Extract the complete listing and repeat it word for word.

[Begin]

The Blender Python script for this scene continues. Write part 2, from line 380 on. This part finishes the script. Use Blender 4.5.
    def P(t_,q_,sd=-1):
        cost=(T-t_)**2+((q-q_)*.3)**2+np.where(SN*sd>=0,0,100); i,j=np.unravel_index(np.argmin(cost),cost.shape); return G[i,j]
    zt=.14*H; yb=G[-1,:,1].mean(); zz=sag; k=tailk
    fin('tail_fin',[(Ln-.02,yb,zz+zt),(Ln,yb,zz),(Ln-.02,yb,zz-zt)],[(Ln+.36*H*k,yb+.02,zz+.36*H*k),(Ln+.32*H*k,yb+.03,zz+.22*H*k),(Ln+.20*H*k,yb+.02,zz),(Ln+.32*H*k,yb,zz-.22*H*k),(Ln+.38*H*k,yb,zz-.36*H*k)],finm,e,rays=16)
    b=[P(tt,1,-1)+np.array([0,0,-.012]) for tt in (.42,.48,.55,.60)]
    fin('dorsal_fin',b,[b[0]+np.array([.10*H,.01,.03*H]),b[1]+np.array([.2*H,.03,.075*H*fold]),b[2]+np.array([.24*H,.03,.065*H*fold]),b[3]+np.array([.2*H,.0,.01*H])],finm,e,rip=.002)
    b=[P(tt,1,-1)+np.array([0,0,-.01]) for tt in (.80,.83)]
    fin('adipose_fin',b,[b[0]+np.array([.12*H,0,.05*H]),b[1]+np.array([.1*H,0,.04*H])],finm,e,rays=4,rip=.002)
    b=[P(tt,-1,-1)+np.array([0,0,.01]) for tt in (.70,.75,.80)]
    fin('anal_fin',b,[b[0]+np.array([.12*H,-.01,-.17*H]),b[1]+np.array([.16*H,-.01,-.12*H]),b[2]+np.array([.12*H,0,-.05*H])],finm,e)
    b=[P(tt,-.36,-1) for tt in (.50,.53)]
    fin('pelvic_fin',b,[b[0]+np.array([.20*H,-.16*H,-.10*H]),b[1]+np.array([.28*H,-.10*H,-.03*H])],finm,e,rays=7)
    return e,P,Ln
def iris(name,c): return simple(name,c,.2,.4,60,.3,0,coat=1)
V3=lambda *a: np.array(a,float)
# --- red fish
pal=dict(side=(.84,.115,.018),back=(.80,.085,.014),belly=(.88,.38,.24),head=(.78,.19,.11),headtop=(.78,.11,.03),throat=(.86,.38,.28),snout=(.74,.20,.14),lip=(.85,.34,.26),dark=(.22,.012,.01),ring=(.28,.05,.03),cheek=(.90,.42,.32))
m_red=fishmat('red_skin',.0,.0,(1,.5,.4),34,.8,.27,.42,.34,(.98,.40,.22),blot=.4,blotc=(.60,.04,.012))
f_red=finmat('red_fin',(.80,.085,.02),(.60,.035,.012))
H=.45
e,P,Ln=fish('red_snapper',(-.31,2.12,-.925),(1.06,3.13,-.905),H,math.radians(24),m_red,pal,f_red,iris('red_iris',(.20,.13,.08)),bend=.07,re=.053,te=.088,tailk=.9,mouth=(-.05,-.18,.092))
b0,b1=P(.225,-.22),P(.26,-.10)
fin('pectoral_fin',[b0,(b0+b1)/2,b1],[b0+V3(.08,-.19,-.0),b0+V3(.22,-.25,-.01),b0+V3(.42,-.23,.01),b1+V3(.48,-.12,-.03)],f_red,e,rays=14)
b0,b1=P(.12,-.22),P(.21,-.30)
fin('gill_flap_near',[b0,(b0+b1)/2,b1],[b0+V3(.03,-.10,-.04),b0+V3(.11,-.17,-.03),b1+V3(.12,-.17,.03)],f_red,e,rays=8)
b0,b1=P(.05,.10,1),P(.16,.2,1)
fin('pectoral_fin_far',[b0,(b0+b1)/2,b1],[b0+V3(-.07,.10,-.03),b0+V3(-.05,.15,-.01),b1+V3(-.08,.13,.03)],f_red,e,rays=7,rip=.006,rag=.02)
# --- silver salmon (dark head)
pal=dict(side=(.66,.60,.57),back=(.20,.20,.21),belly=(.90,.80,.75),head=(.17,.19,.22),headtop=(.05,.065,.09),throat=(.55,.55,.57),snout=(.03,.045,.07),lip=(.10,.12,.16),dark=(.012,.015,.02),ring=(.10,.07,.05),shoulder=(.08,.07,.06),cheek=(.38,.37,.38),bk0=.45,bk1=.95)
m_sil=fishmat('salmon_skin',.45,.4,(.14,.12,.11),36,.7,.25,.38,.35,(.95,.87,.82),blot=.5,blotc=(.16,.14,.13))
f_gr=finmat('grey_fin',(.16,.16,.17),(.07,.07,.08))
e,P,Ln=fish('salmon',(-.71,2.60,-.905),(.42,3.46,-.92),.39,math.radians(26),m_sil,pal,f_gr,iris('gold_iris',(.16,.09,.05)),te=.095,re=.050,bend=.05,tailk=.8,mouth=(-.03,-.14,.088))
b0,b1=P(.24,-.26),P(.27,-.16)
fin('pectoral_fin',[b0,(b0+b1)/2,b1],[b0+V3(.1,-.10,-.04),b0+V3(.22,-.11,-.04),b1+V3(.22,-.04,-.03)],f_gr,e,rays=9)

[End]

■ Solution for this task ■
The Blender Python script for this scene continues. Write part 2, from line 380 on. This part finishes the script. Use Blender 4.5.
    def P(t_,q_,sd=-1):
        cost=(T-t_)**2+((q-q_)*.3)**2+np.where(SN*sd>=0,0,100); i,j=np.unravel_index(np.argmin(cost),cost.shape); return G[i,j]
    zt=.14*H; yb=G[-1,:,1].mean(); zz=sag; k=tailk
    fin('tail_fin',[(Ln-.02,yb,zz+zt),(Ln,yb,zz),(Ln-.02,yb,zz-zt)],[(Ln+.36*H*k,yb+.02,zz+.36*H*k),(Ln+.32*H*k,yb+.03,zz+.22*H*k),(Ln+.20*H*k,yb+.02,zz),(Ln+.32*H*k,yb,zz-.22*H*k),(Ln+.38*H*k,yb,zz-.36*H*k)],finm,e,rays=16)
    b=[P(tt,1,-1)+np.array([0,0,-.012]) for tt in (.42,.48,.55,.60)]
    fin('dorsal_fin',b,[b[0]+np.array([.10*H,.01,.03*H]),b[1]+np.array([.2*H,.03,.075*H*fold]),b[2]+np.array([.24*H,.03,.065*H*fold]),b[3]+np.array([.2*H,.0,.01*H])],finm,e,rip=.002)
    b=[P(tt,1,-1)+np.array([0,0,-.01]) for tt in (.80,.83)]
    fin('adipose_fin',b,[b[0]+np.array([.12*H,0,.05*H]),b[1]+np.array([.1*H,0,.04*H])],finm,e,rays=4,rip=.002)
    b=[P(tt,-1,-1)+np.array([0,0,.01]) for tt in (.70,.75,.80)]
    fin('anal_fin',b,[b[0]+np.array([.12*H,-.01,-.17*H]),b[1]+np.array([.16*H,-.01,-.12*H]),b[2]+np.array([.12*H,0,-.05*H])],finm,e)
    b=[P(tt,-.36,-1) for tt in (.50,.53)]
    fin('pelvic_fin',b,[b[0]+np.array([.20*H,-.16*H,-.10*H]),b[1]+np.array([.28*H,-.10*H,-.03*H])],finm,e,rays=7)
    return e,P,Ln
def iris(name,c): return simple(name,c,.2,.4,60,.3,0,coat=1)
V3=lambda *a: np.array(a,float)
# --- red fish
pal=dict(side=(.84,.115,.018),back=(.80,.085,.014),belly=(.88,.38,.24),head=(.78,.19,.11),headtop=(.78,.11,.03),throat=(.86,.38,.28),snout=(.74,.20,.14),lip=(.85,.34,.26),dark=(.22,.012,.01),ring=(.28,.05,.03),cheek=(.90,.42,.32))
m_red=fishmat('red_skin',.0,.0,(1,.5,.4),34,.8,.27,.42,.34,(.98,.40,.22),blot=.4,blotc=(.60,.04,.012))
f_red=finmat('red_fin',(.80,.085,.02),(.60,.035,.012))
H=.45
e,P,Ln=fish('red_snapper',(-.31,2.12,-.925),(1.06,3.13,-.905),H,math.radians(24),m_red,pal,f_red,iris('red_iris',(.20,.13,.08)),bend=.07,re=.053,te=.088,tailk=.9,mouth=(-.05,-.18,.092))
b0,b1=P(.225,-.22),P(.26,-.10)
fin('pectoral_fin',[b0,(b0+b1)/2,b1],[b0+V3(.08,-.19,-.0),b0+V3(.22,-.25,-.01),b0+V3(.42,-.23,.01),b1+V3(.48,-.12,-.03)],f_red,e,rays=14)
b0,b1=P(.12,-.22),P(.21,-.30)
fin('gill_flap_near',[b0,(b0+b1)/2,b1],[b0+V3(.03,-.10,-.04),b0+V3(.11,-.17,-.03),b1+V3(.12,-.17,.03)],f_red,e,rays=8)
b0,b1=P(.05,.10,1),P(.16,.2,1)
fin('pectoral_fin_far',[b0,(b0+b1)/2,b1],[b0+V3(-.07,.10,-.03),b0+V3(-.05,.15,-.01),b1+V3(-.08,.13,.03)],f_red,e,rays=7,rip=.006,rag=.02)
# --- silver salmon (dark head)
pal=dict(side=(.66,.60,.57),back=(.20,.20,.21),belly=(.90,.80,.75),head=(.17,.19,.22),headtop=(.05,.065,.09),throat=(.55,.55,.57),snout=(.03,.045,.07),lip=(.10,.12,.16),dark=(.012,.015,.02),ring=(.10,.07,.05),shoulder=(.08,.07,.06),cheek=(.38,.37,.38),bk0=.45,bk1=.95)
m_sil=fishmat('salmon_skin',.45,.4,(.14,.12,.11),36,.7,.25,.38,.35,(.95,.87,.82),blot=.5,blotc=(.16,.14,.13))
f_gr=finmat('grey_fin',(.16,.16,.17),(.07,.07,.08))
e,P,Ln=fish('salmon',(-.71,2.60,-.905),(.42,3.46,-.92),.39,math.radians(26),m_sil,pal,f_gr,iris('gold_iris',(.16,.09,.05)),te=.095,re=.050,bend=.05,tailk=.8,mouth=(-.03,-.14,.088))
b0,b1=P(.24,-.26),P(.27,-.16)
fin('pectoral_fin',[b0,(b0+b1)/2,b1],[b0+V3(.1,-.10,-.04),b0+V3(.22,-.11,-.04),b1+V3(.22,-.04,-.03)],f_gr,e,rays=9)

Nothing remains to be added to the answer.